◆ Written instruction:
Write out the listing below without alteration, omitting its pictures.

START

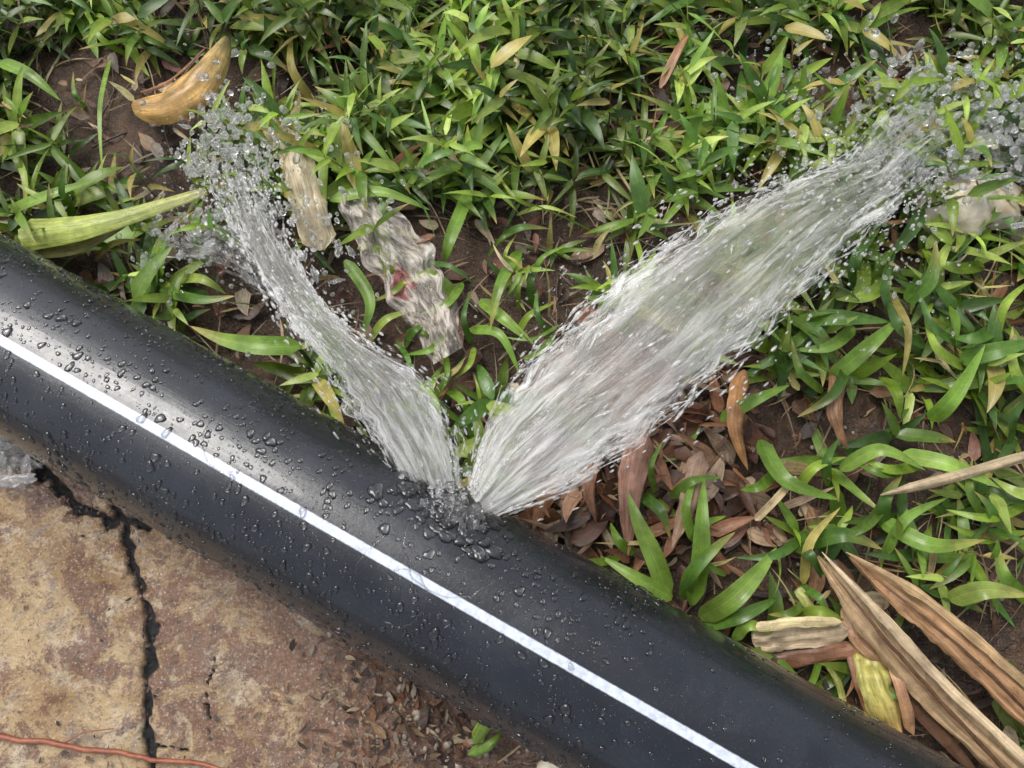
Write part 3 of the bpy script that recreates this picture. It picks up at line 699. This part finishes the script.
def jet(fan,seed,strands,nd,wig):
    e=empty("water_jet"); 
    for L in range(2):
        b=B(); n_,m_=120,60; vs=[];tv=[]
        for i in range(n_):
            for j in range(m_):
                u=i/(n_-1); v=j/(m_-1); p=fan(u,v)
                q=mn.noise(Vector((u*5,v*7,seed+L*3)))+.5*mn.noise(Vector((u*12,v*20,seed+L*3)))
                amp=.004+.012*u; p=p+np.array([0,0,(L-.5)*.010+q*amp]); 
                q2=mn.noise(Vector((u*10,v*3,seed+L*7+2)))+.7*mn.noise(Vector((u*30,v*3,seed+L*7+2))); dv=(fan(u,1)-fan(u,0)); p=p+dv*q2*wig*(abs(2*v-1)**2)*min(1,u*5)
                vs.append(p); tv.append((u,v,L*3+seed))
        b.add(vs,gridf(n_,m_),(1,1,1),np.array(tv)); b.obj("sheet_%d"%(L+1),M_sheet[L],e)
    b=B()
    for i in range(strands):
        side=R()
        v=U(0,1) if side<.22 else (abs(random.gauss(0,.07)) if side<.60 else 1-abs(random.gauss(0,.07)))
        v+=U(-.05,.05); u0=R()**.8*.95; u1=min(u0+U(.012,.07),1.0); n_=9; pts=[]; w0=U(-.05,.05)
        for k in range(n_):
            u=u0+(u1-u0)*k/(n_-1); p=fan(u,v+w0*k/n_)+np.array([0,0,.010*mn.noise(Vector((u*6,v*9,i*.3)))]); p=p+(fan(u,1)-fan(u,0))*wig*mn.noise(Vector((u*12,i,2)))*min(1,u*5); pts.append(p)
        r=U(.0003,.0014); pts=np.array(pts); vs=[]
        for k in range(n_):
            d=pts[min(k+1,n_-1)]-pts[max(k-1,0)]; d,s,uu=frame(d+1e-9); rr=r*(math.sin(math.pi*(k+.3)/(n_-.4))**.6)*(1+.6*math.sin(k*1.7+i))
            for j in range(5): q=2*math.pi*j/5; vs.append(pts[k]+(s*math.cos(q)+uu*math.sin(q))*rr)
        f=[(k*5+j,k*5+(j+1)%5,(k+1)*5+(j+1)%5,(k+1)*5+j) for k in range(n_-1) for j in range(5)]
        b.add(vs,f,(1,1,1))
    for i in range(nd):
        u=R()**.55; v=random.choice([0,1])+random.gauss(0,.10+.14*u) if R()<.8 else R(); u=min(u*1.03,1)
        p=fan(u,v); d=fan(min(u+.02,1),v)-fan(max(u-.02,0),v); d,s,uu=frame(d); r=U(.0003,.0011)*(1+u*.8); el=U(1,5-3*u)
        p=p+np.array([U(-1,1),U(-1,1),U(-1,1)])*.008
        b.add(p+np.outer(ICO[:,0]*r*el,d)+np.outer(ICO[:,1]*r,s)+np.outer(ICO[:,2]*r,uu),IF,(1,1,1))
    b.obj("strands",M_strand,e)
    return e
jr=jet(right,1.0,420,1300,.12); jl=jet(left,20.0,300,950,.20)

def drops(b,n,gen,rmin,rmax,pw=2.5):
    for i in range(n):
        p=gen(); r=rmin+(rmax-rmin)*R()**pw; d,s,uu=frame(np.array([U(-1,1),U(-1,1),U(-1,1)]))
        e1,e2=U(.8,1.9),U(.8,1.2)
        b.add(p+np.outer(ICO[:,0]*r*e1,d)+np.outer(ICO[:,1]*r*e2,s)+np.outer(ICO[:,2]*r,uu),IF,(1,1,1))
def gauss(cx,cy,sx,sy,z0,z1): return lambda: P(random.gauss(cx,sx),random.gauss(cy,sy),U(z0,z1))
def globs(b,n,gen,r0,r1):
    for i in range(n):
        p=gen(); r=U(r0,r1); sd=R()*50; d,s,uu=frame(np.array([U(-1,1),U(-1,1),U(-.3,.3)]))
        k=np.array([1+0.9*mn.noise(Vector(q)*1.4+Vector((sd,0,0)))+.3*mn.noise(Vector(q)*3+Vector((sd,0,0))) for q in ICO3]); v=ICO3*np.clip(k,.2,2)[:,None]*r
        b.add(p+np.outer(v[:,0]*U(1.2,2.6),d)+np.outer(v[:,1]*.7,s)+np.outer(v[:,2]*.5,uu),IF3,(1,1,1))
b=B()
drops(b,340,gauss(252,150,52,42,.06,.12),.0007,.0042)
drops(b,170,gauss(213,140,17,30,.06,.12),.001,.0045)
drops(b,220,gauss(300,230,52,40,.05,.1),.0007,.0036)
drops(b,240,gauss(200,238,38,22,.03,.08),.0007,.0036)
drops(b,760,gauss(985,125,64,40,.03,.10),.0008,.0052)
drops(b,440,gauss(865,125,66,42,.04,.12),.0007,.0042)
drops(b,100,gauss(790,90,48,42,.04,.1),.0008,.0032)
drops(b,60,gauss(940,85,22,10,.05,.1),.001,.005)
drops(b,90,gauss(560,300,50,40,.05,.12),.0005,.0016)
drops(b,110,gauss(880,265,45,34,.05,.12),.0006,.0024)
drops(b,170,gauss(455,482,30,18,.15,.18),.0005,.0022)
drops(b,90,gauss(8,455,16,22,.02,.05),.0007,.003)
spl=empty("water_splash"); b.obj("droplets",M_drop,spl)
b=B()
globs(b,40,gauss(204,243,34,16,.03,.06),.002,.0048)
globs(b,30,gauss(238,205,22,24,.05,.09),.0015,.0045)
globs(b,22,gauss(295,272,28,20,.03,.06),.002,.0045)
globs(b,24,gauss(220,142,16,26,.06,.09),.0015,.0042)
globs(b,100,gauss(990,125,46,34,.03,.07),.0015,.0052)
globs(b,44,gauss(906,132,14,28,.06,.09),.0015,.0048)
globs(b,22,gauss(960,180,34,10,.06,.08),.0015,.0045)
globs(b,24,gauss(4,455,13,22,.02,.05),.003,.009)
b.obj("froth",M_foam,spl)
b=B()
for i in range(46): # boiling water over the split
    r=U(.0015,.0055); pp=pipept(lh+random.gauss(-.002,.015),ah-.06+random.gauss(0,.13),PR+U(.001,.008)); sd=R()*40
    k=np.array([1+0.8*mn.noise(Vector(q)*1.4+Vector((sd,0,0))) for q in ICO3]); b.add(pp+ICO3*np.clip(k,.3,2)[:,None]*r*np.array([U(.8,1.6),U(.8,1.6),.7]),IF3,(1,1,1))
b.obj("bubbling_water",M_boil,spl)
for nm,st in [("curl",[(835,162,880,208,.10),(868,122,905,190,.11),(900,96,930,175,.10),(928,100,944,160,.08),(925,135,934,170,.06)]),
              ("landing_sheet",[(925,118,925,165,.06),(965,92,960,160,.05),(1005,80,1000,185,.045),(1050,75,1050,215,.04)]),
              ("side_splash",[(310,290,325,335,.08),(265,258,272,305,.07),(222,228,220,275,.06),(155,225,150,265,.05)]),
              ("under_pipe_splash",[(34,432,38,460,.03),(5,422,12,484,.04),(-30,424,-20,500,.03)])]:
    F_=Fan(st,.012); b=B(); n_,m_=60,30; vs=[];tv=[]
    for i in range(n_):
        for j in range(m_):
            u=i/(n_-1);v=j/(m_-1); p=F_(u,v)+np.array([0,0,.014*mn.fractal(Vector((u*4,v*4,len(nm))),.7,2,4)]); vs.append(p); tv.append((u*.45+.3,v,len(nm)))
    b.add(vs,gridf(n_,m_),(1,1,1),np.array(tv)); b.obj(nm,M_broken,spl)
print("ok", lh, ah)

END

◆ Response:
Write part 3 of the bpy script that recreates this picture. It picks up at line 699. This part finishes the script.
def jet(fan,seed,strands,nd,wig):
    e=empty("water_jet"); 
    for L in range(2):
        b=B(); n_,m_=120,60; vs=[];tv=[]
        for i in range(n_):
            for j in range(m_):
                u=i/(n_-1); v=j/(m_-1); p=fan(u,v)
                q=mn.noise(Vector((u*5,v*7,seed+L*3)))+.5*mn.noise(Vector((u*12,v*20,seed+L*3)))
                amp=.004+.012*u; p=p+np.array([0,0,(L-.5)*.010+q*amp]); 
                q2=mn.noise(Vector((u*10,v*3,seed+L*7+2)))+.7*mn.noise(Vector((u*30,v*3,seed+L*7+2))); dv=(fan(u,1)-fan(u,0)); p=p+dv*q2*wig*(abs(2*v-1)**2)*min(1,u*5)
                vs.append(p); tv.append((u,v,L*3+seed))
        b.add(vs,gridf(n_,m_),(1,1,1),np.array(tv)); b.obj("sheet_%d"%(L+1),M_sheet[L],e)
    b=B()
    for i in range(strands):
        side=R()
        v=U(0,1) if side<.22 else (abs(random.gauss(0,.07)) if side<.60 else 1-abs(random.gauss(0,.07)))
        v+=U(-.05,.05); u0=R()**.8*.95; u1=min(u0+U(.012,.07),1.0); n_=9; pts=[]; w0=U(-.05,.05)
        for k in range(n_):
            u=u0+(u1-u0)*k/(n_-1); p=fan(u,v+w0*k/n_)+np.array([0,0,.010*mn.noise(Vector((u*6,v*9,i*.3)))]); p=p+(fan(u,1)-fan(u,0))*wig*mn.noise(Vector((u*12,i,2)))*min(1,u*5); pts.append(p)
        r=U(.0003,.0014); pts=np.array(pts); vs=[]
        for k in range(n_):
            d=pts[min(k+1,n_-1)]-pts[max(k-1,0)]; d,s,uu=frame(d+1e-9); rr=r*(math.sin(math.pi*(k+.3)/(n_-.4))**.6)*(1+.6*math.sin(k*1.7+i))
            for j in range(5): q=2*math.pi*j/5; vs.append(pts[k]+(s*math.cos(q)+uu*math.sin(q))*rr)
        f=[(k*5+j,k*5+(j+1)%5,(k+1)*5+(j+1)%5,(k+1)*5+j) for k in range(n_-1) for j in range(5)]
        b.add(vs,f,(1,1,1))
    for i in range(nd):
        u=R()**.55; v=random.choice([0,1])+random.gauss(0,.10+.14*u) if R()<.8 else R(); u=min(u*1.03,1)
        p=fan(u,v); d=fan(min(u+.02,1),v)-fan(max(u-.02,0),v); d,s,uu=frame(d); r=U(.0003,.0011)*(1+u*.8); el=U(1,5-3*u)
        p=p+np.array([U(-1,1),U(-1,1),U(-1,1)])*.008
        b.add(p+np.outer(ICO[:,0]*r*el,d)+np.outer(ICO[:,1]*r,s)+np.outer(ICO[:,2]*r,uu),IF,(1,1,1))
    b.obj("strands",M_strand,e)
    return e
jr=jet(right,1.0,420,1300,.12); jl=jet(left,20.0,300,950,.20)

def drops(b,n,gen,rmin,rmax,pw=2.5):
    for i in range(n):
        p=gen(); r=rmin+(rmax-rmin)*R()**pw; d,s,uu=frame(np.array([U(-1,1),U(-1,1),U(-1,1)]))
        e1,e2=U(.8,1.9),U(.8,1.2)
        b.add(p+np.outer(ICO[:,0]*r*e1,d)+np.outer(ICO[:,1]*r*e2,s)+np.outer(ICO[:,2]*r,uu),IF,(1,1,1))
def gauss(cx,cy,sx,sy,z0,z1): return lambda: P(random.gauss(cx,sx),random.gauss(cy,sy),U(z0,z1))
def globs(b,n,gen,r0,r1):
    for i in range(n):
        p=gen(); r=U(r0,r1); sd=R()*50; d,s,uu=frame(np.array([U(-1,1),U(-1,1),U(-.3,.3)]))
        k=np.array([1+0.9*mn.noise(Vector(q)*1.4+Vector((sd,0,0)))+.3*mn.noise(Vector(q)*3+Vector((sd,0,0))) for q in ICO3]); v=ICO3*np.clip(k,.2,2)[:,None]*r
        b.add(p+np.outer(v[:,0]*U(1.2,2.6),d)+np.outer(v[:,1]*.7,s)+np.outer(v[:,2]*.5,uu),IF3,(1,1,1))
b=B()
drops(b,340,gauss(252,150,52,42,.06,.12),.0007,.0042)
drops(b,170,gauss(213,140,17,30,.06,.12),.001,.0045)
drops(b,220,gauss(300,230,52,40,.05,.1),.0007,.0036)
drops(b,240,gauss(200,238,38,22,.03,.08),.0007,.0036)
drops(b,760,gauss(985,125,64,40,.03,.10),.0008,.0052)
drops(b,440,gauss(865,125,66,42,.04,.12),.0007,.0042)
drops(b,100,gauss(790,90,48,42,.04,.1),.0008,.0032)
drops(b,60,gauss(940,85,22,10,.05,.1),.001,.005)
drops(b,90,gauss(560,300,50,40,.05,.12),.0005,.0016)
drops(b,110,gauss(880,265,45,34,.05,.12),.0006,.0024)
drops(b,170,gauss(455,482,30,18,.15,.18),.0005,.0022)
drops(b,90,gauss(8,455,16,22,.02,.05),.0007,.003)
spl=empty("water_splash"); b.obj("droplets",M_drop,spl)
b=B()
globs(b,40,gauss(204,243,34,16,.03,.06),.002,.0048)
globs(b,30,gauss(238,205,22,24,.05,.09),.0015,.0045)
globs(b,22,gauss(295,272,28,20,.03,.06),.002,.0045)
globs(b,24,gauss(220,142,16,26,.06,.09),.0015,.0042)
globs(b,100,gauss(990,125,46,34,.03,.07),.0015,.0052)
globs(b,44,gauss(906,132,14,28,.06,.09),.0015,.0048)
globs(b,22,gauss(960,180,34,10,.06,.08),.0015,.0045)
globs(b,24,gauss(4,455,13,22,.02,.05),.003,.009)
b.obj("froth",M_foam,spl)
b=B()
for i in range(46): # boiling water over the split
    r=U(.0015,.0055); pp=pipept(lh+random.gauss(-.002,.015),ah-.06+random.gauss(0,.13),PR+U(.001,.008)); sd=R()*40
    k=np.array([1+0.8*mn.noise(Vector(q)*1.4+Vector((sd,0,0))) for q in ICO3]); b.add(pp+ICO3*np.clip(k,.3,2)[:,None]*r*np.array([U(.8,1.6),U(.8,1.6),.7]),IF3,(1,1,1))
b.obj("bubbling_water",M_boil,spl)
for nm,st in [("curl",[(835,162,880,208,.10),(868,122,905,190,.11),(900,96,930,175,.10),(928,100,944,160,.08),(925,135,934,170,.06)]),
              ("landing_sheet",[(925,118,925,165,.06),(965,92,960,160,.05),(1005,80,1000,185,.045),(1050,75,1050,215,.04)]),
              ("side_splash",[(310,290,325,335,.08),(265,258,272,305,.07),(222,228,220,275,.06),(155,225,150,265,.05)]),
              ("under_pipe_splash",[(34,432,38,460,.03),(5,422,12,484,.04),(-30,424,-20,500,.03)])]:
    F_=Fan(st,.012); b=B(); n_,m_=60,30; vs=[];tv=[]
    for i in range(n_):
        for j in range(m_):
            u=i/(n_-1);v=j/(m_-1); p=F_(u,v)+np.array([0,0,.014*mn.fractal(Vector((u*4,v*4,len(nm))),.7,2,4)]); vs.append(p); tv.append((u*.45+.3,v,len(nm)))
    b.add(vs,gridf(n_,m_),(1,1,1),np.array(tv)); b.obj(nm,M_broken,spl)
print("ok", lh, ah)